Ein Kunde, dass dürfte eine weit verbreitete Erfahrung sein, ist aber keineswegs jeder Sorge enthoben. Und den meisten Angestellten im Einzelhandel ist es vollkommen egal, ob ein Kunde den Laden zufrieden verlässt oder nicht. Es ist ihnen sogar so egal, dass es Ihnen in die Bildschirmschoner getextet werden muss: „Du bist erst zufrieden, wenn der Kunde zufrieden ist!“ – Mit Verlaub: alles, was man eigens betonen muss, muss wohl auch eigens betont werden. Zudem ist der Bereich, dem der Begriff „Kunde“ angehört einer, dem es in keiner Weise um Freiheit, Demokratie, Bildung oder Wissen geht. Es ist der Bereich des Handels und wer handelt, möchte „dem Kunden“ etwas verkaufen – und zwar nicht zum Wohl des Kunden, sondern zu seinem eigenen Wohl. Das Wohl des Kunden ist nur soweit relevant, wie es zur Vergrößerung des Gewinns für den Händler unabdingbar ist. Reklamationen kosten, sie sollten deshalb vermieden werden. Es geht um den Zugriff auf das Portemonnaie des Kunden, sonst nichts.

Und in den Bibliotheken hält man sich für fortschrittlich, weil man sich diesen Begriff zu Eigen gemacht hat als ginge es dabei geistig um Nichts. Konnte man nicht auch einen Bürger, Nutzer oder Leser zuvorkommend behandeln und umfassend beraten? Hätte man dazu nicht auch noch viel eher guten Grund? Weil es nicht um simplen Warentausch, sondern um etwas anderes geht? Etwas, das eben nicht dem Zwang der Profitmaximiernung dienen muss, sondern Selbstzweck sein darf? Nämlich dem Erwerb von Wissen? Es ist eine der armseligsten Entwicklungen unserer Zeit, alles dem Diktat der Nützlichkeit zu unterwerfen und als wertlos abzukanzeln, was keinen Preis hat. Nur was ökonomisch verwertbar ist, soll in Zukunft relevant sein (s. die Bedeutung der Computerspiele, deren gesellschaftliche Bedeutung im Computerspielemuseum mit dem Argument steigender Verkaufszahlen belegt wird. Sie sind es – und das sagt einiges über unsere Kultur aus).

Diesem Denken wollen auch die Bibliotheken Tribut zollen, die „Kunden“ haben und es zudem zugelassen haben, dass Ausleihzahlen DAS Kriterium geworden sind, an dem sich angeblich ihre Leistung messen lässt. Dass der Profit, den sie erwirtschaften, immateriell ist, ist ihnen selbst nicht recht.

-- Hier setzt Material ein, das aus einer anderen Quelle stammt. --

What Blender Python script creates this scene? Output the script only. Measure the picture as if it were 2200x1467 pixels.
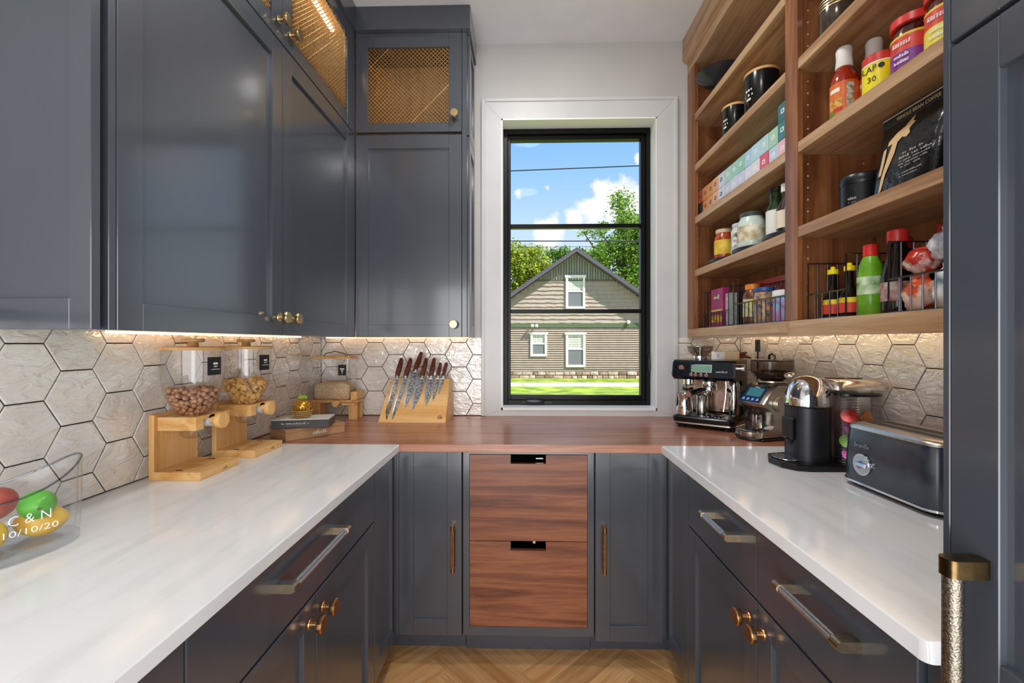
import bpy, bmesh, math, random
from mathutils import Vector, Matrix
random.seed(11)
for o in list(bpy.data.objects): bpy.data.objects.remove(o)
scn = bpy.context.scene
COL = scn.collection
PI = math.pi
rad = math.radians

# ------------------------------------------------------------------ camera
EYE = 1.326
cam_d = bpy.data.cameras.new('camera'); cam = bpy.data.objects.new('camera', cam_d); COL.objects.link(cam)
cam.location = (0, 0, EYE); cam.rotation_euler = (PI/2, 0, 0.0246)
cam_d.sensor_fit = 'HORIZONTAL'; cam_d.sensor_width = 36; cam_d.lens = 942.67/2200*36
cam_d.shift_y = 2.35/2200; cam_d.clip_start = .02; cam_d.clip_end = 500
scn.camera = cam

# ------------------------------------------------------------------ room numbers
XL, XR, YB, YR, ZC = -1.15, 1.21, 2.4666, -.80, 3.005
ZT = .915            # worktop height

# ------------------------------------------------------------------ world, sun, lights, exposure
scn.view_settings.view_transform = 'Standard'; scn.view_settings.look = 'None'
scn.view_settings.gamma = 1; scn.view_settings.use_curve_mapping = False
scn.view_settings.exposure = 0.10
w = bpy.data.worlds.new('sky'); scn.world = w; w.use_nodes = True
nt = w.node_tree; N = nt.nodes; N.clear()
def wn(t, **k):
    n = N.new(t)
    for a, b in k.items(): setattr(n, a, b)
    return n
wo = wn('ShaderNodeOutputWorld'); bg = wn('ShaderNodeBackground'); tc = wn('ShaderNodeTexCoord')
sep = wn('ShaderNodeSeparateXYZ'); nt.links.new(tc.outputs['Generated'], sep.inputs[0])
gr = wn('ShaderNodeValToRGB'); e = gr.color_ramp.elements
e[0].position = 0.0; e[0].color = (.80, .88, .96, 1); e[1].position = .65; e[1].color = (.16, .38, .84, 1)
for p_, c_ in ((.20, (.66, .81, .96)), (.28, (.48, .71, .97)), (.35, (.34, .61, .96)), (.43, (.245, .52, .94))):
    q_ = e.new(p_); q_.color = (*c_, 1)
nt.links.new(sep.outputs[2], gr.inputs[0])
nz = wn('ShaderNodeTexNoise'); nz.inputs['Scale'].default_value = 26; nz.inputs['Detail'].default_value = 6; nz.inputs['Roughness'].default_value = .6
nt.links.new(tc.outputs['Generated'], nz.inputs[0])
nrm_ = wn('ShaderNodeVectorMath', operation='NORMALIZE'); nt.links.new(tc.outputs['Generated'], nrm_.inputs[0])
# drifting cumulus: (direction, angular radius)
CLOUDS = [
    ((0.174, 0.9327, 0.3159), 0.0403),
    ((0.1467, 0.9464, 0.2878), 0.0403),
    ((0.113, 0.956, 0.2707), 0.0276),
    ((0.2178, 0.9317, 0.2906), 0.0636),
    ((-0.0102, 0.9463, 0.3231), 0.0095),
    ((0.0526, 0.9418, 0.332), 0.0074),
    ((0.2354, 0.898, 0.3717), 0.0159),
    ((0.0582, 0.9686, 0.2419), 0.0424),
    ((-.62, .70, .36), .16), ((-.45, .80, .40), .10), ((.75, .55, .36), .18), ((.60, .72, .34), .10), ((.9, -.2, .38), .2), ((-.85, -.3, .42), .2), ((.1, -.9, .42), .22), ((-.4, -.75, .5), .16), ((.3, .3, .9), .16), ((-.35, .1, .92), .12)]
acc = None
for d_, r_ in CLOUDS:
    dv = Vector(d_).normalized()
    di = wn('ShaderNodeVectorMath', operation='DISTANCE'); nt.links.new(nrm_.outputs[0], di.inputs[0]); di.inputs[1].default_value = dv
    ml = wn('ShaderNodeMath', operation='MULTIPLY_ADD'); ml.inputs[1].default_value = -(.4 if r_ < .012 else 1)/r_; ml.inputs[2].default_value = .52 if r_ < .012 else 1; nt.links.new(di.outputs['Value'], ml.inputs[0])
    if acc is None: acc = ml
    else:
        mxm = wn('ShaderNodeMath', operation='MAXIMUM'); nt.links.new(acc.outputs[0], mxm.inputs[0]); nt.links.new(ml.outputs[0], mxm.inputs[1]); acc = mxm
ns_ = wn('ShaderNodeMath', operation='MULTIPLY_ADD'); ns_.inputs[1].default_value = 1.5; ns_.inputs[2].default_value = -.75; nt.links.new(nz.outputs[0], ns_.inputs[0])
sm_ = wn('ShaderNodeMath', operation='ADD'); nt.links.new(acc.outputs[0], sm_.inputs[0]); nt.links.new(ns_.outputs[0], sm_.inputs[1])
cr = wn('ShaderNodeValToRGB'); cr.color_ramp.elements[0].position = .08; cr.color_ramp.elements[1].position = .42
nt.links.new(sm_.outputs[0], cr.inputs[0])
mx = wn('ShaderNodeMixRGB'); mx.inputs[2].default_value = (.98, .98, 1.0, 1)
nt.links.new(cr.outputs[0], mx.inputs[0]); nt.links.new(gr.outputs[0], mx.inputs[1])
nt.links.new(mx.outputs[0], bg.inputs[0]); bg.inputs[1].default_value = 1.0
nt.links.new(bg.outputs[0], wo.inputs[0])

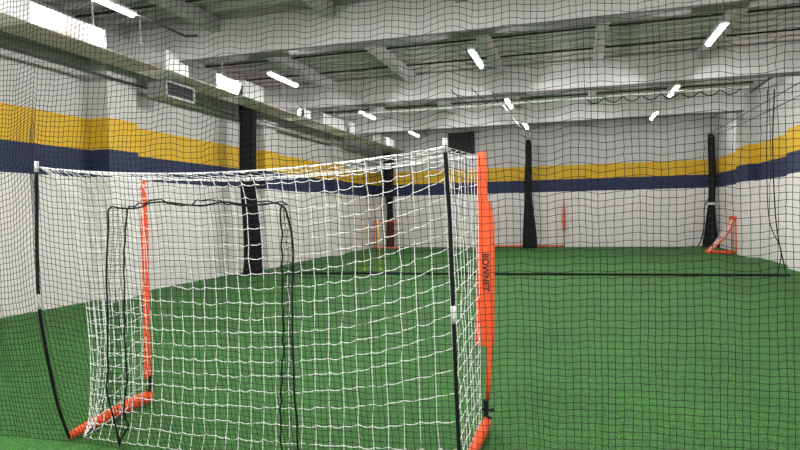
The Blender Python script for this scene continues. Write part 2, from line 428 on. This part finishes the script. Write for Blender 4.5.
dpole = np.minimum(np.abs(S - XPL), np.abs(S - XPR) + .25)
Y = 3.335 - .305 * hx * gzf - .012 * away * (1 + np.sin(2 * PI * S / .62 + 1.4 * np.sin(.9 * Z))) - .012 * away * (1 + .7 * smoothnoise(S, Z, .9, 2.5, 3))
P1 = np.stack([S, Y, Z], -1)
P1 += rng.normal(0, .0011, P1.shape) * np.array([1, .3, 1])
near = thing('divider_net', (-1.8, 3.33, 0), 'black mesh divider net hanging across the whole foreground, draped over the goal', 'net')
at(near, net_grid(P1, .00175).build('netting', M['net'], near))
at(near, MB().tube([(x, 3.335, 4.40) for x in np.linspace(-8.4, 5.35, 24)], .010, 6).build('top_cable', M['pipe'], near))
def ynet(x, z):
    j = int(np.clip(round((x - gx[0]) / m_), 0, len(gx) - 1)); i = int(np.clip(round((z - gz[0]) / m_), 0, len(gz) - 1)); return P1[i, j, 1]
# doorway flap in the net: rope hem round a second layer of mesh down each side
def hem(pts, n, seed, amp=.006):
    c = spline([(x, ynet(x, z) + .012, z) for x, z in pts], n)
    r = np.random.default_rng(seed); s = np.linspace(0, 1, n)
    for a in (0, 2):
        for _ in range(4):
            c[:, a] += amp * np.sin(2 * PI * (r.uniform(3, 15) * s) + r.uniform(0, 6)) * .6
    c[:, 2] = np.maximum(c[:, 2], .01); return c
OUT = [(-3.04, .03), (-3.0, .25), (-2.99, .45), (-2.95, .6), (-2.91, .81), (-2.88, 1.08), (-2.87, 1.28), (-2.84, 1.53), (-2.835, 1.64), (-2.81, 1.675), (-2.76, 1.67), (-2.70, 1.67), (-2.58, 1.67), (-2.5, 1.69), (-2.36, 1.69), (-2.16, 1.67), (-1.99, 1.69), (-1.86, 1.67), (-1.75, 1.66), (-1.66, 1.672), (-1.62, 1.66), (-1.60, 1.63), (-1.59, 1.52), (-1.59, 1.26), (-1.60, 1.11), (-1.61, .85), (-1.62, .6), (-1.64, .27), (-1.65, .02)]
INL = [(-2.70, 1.67), (-2.72, 1.53), (-2.75, 1.31), (-2.76, 1.09), (-2.80, .81), (-2.82, .61), (-2.85, .47), (-2.89, .36), (-2.90, .26), (-2.89, .21), (-2.99, .09), (-3.04, .03)]
INR = [(-1.635, 1.66), (-1.65, 1.29), (-1.66, 1.1), (-1.67, .84), (-1.72, .48), (-1.77, .14), (-1.775, .02)]
at(near, MB().tube(hem(OUT, 160, 3, .004), .0058, 6, (0, 1, 0)).build('hem_rope', M['rope'], near))
for pts, sd in ((INL, 5), (INR, 6)):
    at(near, MB().tube(hem(pts, 90, sd, .004), .0050, 6, (0, 1, 0)).build('inner_rope', M['rope'], near))
at(near, MB().tube(hem([(-2.7, 1.67), (-2.5, 1.705), (-2.3, 1.68), (-2.1, 1.70), (-1.9, 1.665), (-1.75, 1.68), (-1.6, 1.665)], 90, 12, .008), .0042, 6, (0, 1, 0)).build('twisted_cord', M['rope'], near))
def xat(pts, z):
    q = sorted((b, a) for a, b in pts); return np.interp(z, [b for b, a in q], [a for b, a in q])
fz = np.arange(.05, 1.65, m_) + .015
for A, B in ((OUT[:9], INL), (INR, OUT[22:])):
    G = np.array([[(x, ynet(x, z) + .010, z) for x in np.linspace(float(xat(A, z)), float(xat(B, z)), 5)] for z in fz])
    G += rng.normal(0, .004, G.shape) * np.array([1, .2, 1])
    at(near, net_grid(G, .0017).build('overlap_strip', M['net'], near))

# second net farther down the hall, hung from a bright track
mf = .06
fx = np.arange(-8.3, 4.55, mf); fz = np.linspace(.02, 4.14, 70)
S, Z = np.meshgrid(fx, fz)
yb = lerp(14.5, 15.35, (S + 8.3) / 12.8)
Yf = yb + (14.42 - yb) * (Z / 4.14) + .02 * np.sin(2 * PI * S / .8) * (Z / 4.14)
P2 = np.stack([S + .01 * smoothnoise(S, Z, .3, 1, 4), Yf, Z + .02 * np.sin(2 * PI * S / .7)], -1)
P2[..., 2] = np.maximum(P2[..., 2], .01)
far = thing('far_divider_net', (-1.9, 15.1, 0), 'second fine black net across mid hall, hung from a bright thin track', 'net')
at(far, net_grid(P2, .0009).build('netting', M['net'], far))
at(far, MB().tube([(x, 14.4, 4.185) for x in np.linspace(-5.9, 3.65, 12)], .026, 8).build('track', M['track'], far))
at(far, MB().tube([(x, lerp(14.5, 15.35, (x + 8.3) / 12.8), .028) for x in np.linspace(-8.4, 4.7, 24)], .028, 6).build('weighted_hem', M['rope'], far))
mb = MB()
for x in np.arange(.3, 3.5, .40):
    mb.tube([(x + .40 * t, 14.4, 4.17 - .12 * math.sin(PI * t)) for t in np.linspace(0, 1, 9)], .012, 5)
at(far, mb.build('hanging_loops', M['rope'], far))
at(far, MB().tube(spline([(4.15, 14.45, 4.1), (4.24, 14.9, 2.9), (4.40, 15.25, 1.2), (4.62, 15.34, .03)], 40), .013, 6).build('edge_rope', M['rope'], far))
at(far, MB().tube(spline([(4.02, 14.45, 4.1), (4.12, 14.9, 2.6), (4.26, 15.25, 1.3), (4.50, 15.30, .6), (4.44, 15.32, .03)], 40), .010, 6).build('edge_rope', M['rope'], far))

# ------------------------------------------------------------------ the big goal
G0 = (-2.05, 3.8, 0)
goal = thing('soccer_goal', G0, 'large portable goal with white net, orange posts and black bow poles, nearest the viewer', 'goal')
def add(o): return at(goal, o)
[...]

Sie haben es jedenfalls nicht geschafft, ein entsprechendes Bewusstsein auch nur anzudenken. Anstatt sich aber darüber klar zu werden, dass Öffentliche Bibliotheken für offene Gesellschaften unentbehrlich sind, gerade WEIL sie zu den letzten Rückzugsräumen sozialen Lebens gehören, die nicht dem Diktat der Ökonomie unterworfen sind, haben sie sich im geistlosen Bemühen,  auf dem einfachsten Weg zu gefallen, selbst entwertet. Nach ökonomischen Maßstäben verlieren Bibliotheken immer: sie erwirtschaften eben keinen messbaren(!) monetären Profit.

Ob das aber die Maßstäbe sind, denen sich Menschen und ihre Gesellschaften blindlings unterwerfen sollten, sollte endlich einmal auf breiter Front bezweifelt werden. Und Bibliotheken, die Eigentum der Öffentlichkeit sind, sollten beizeiten reflektieren, wofür sie eigentlich stehen. Das Non-Profit-Pendant zum Discounter wäre ein armseliges Zerrbild des ungeheuer vielschichtigen Phänomens „Bibliothek“.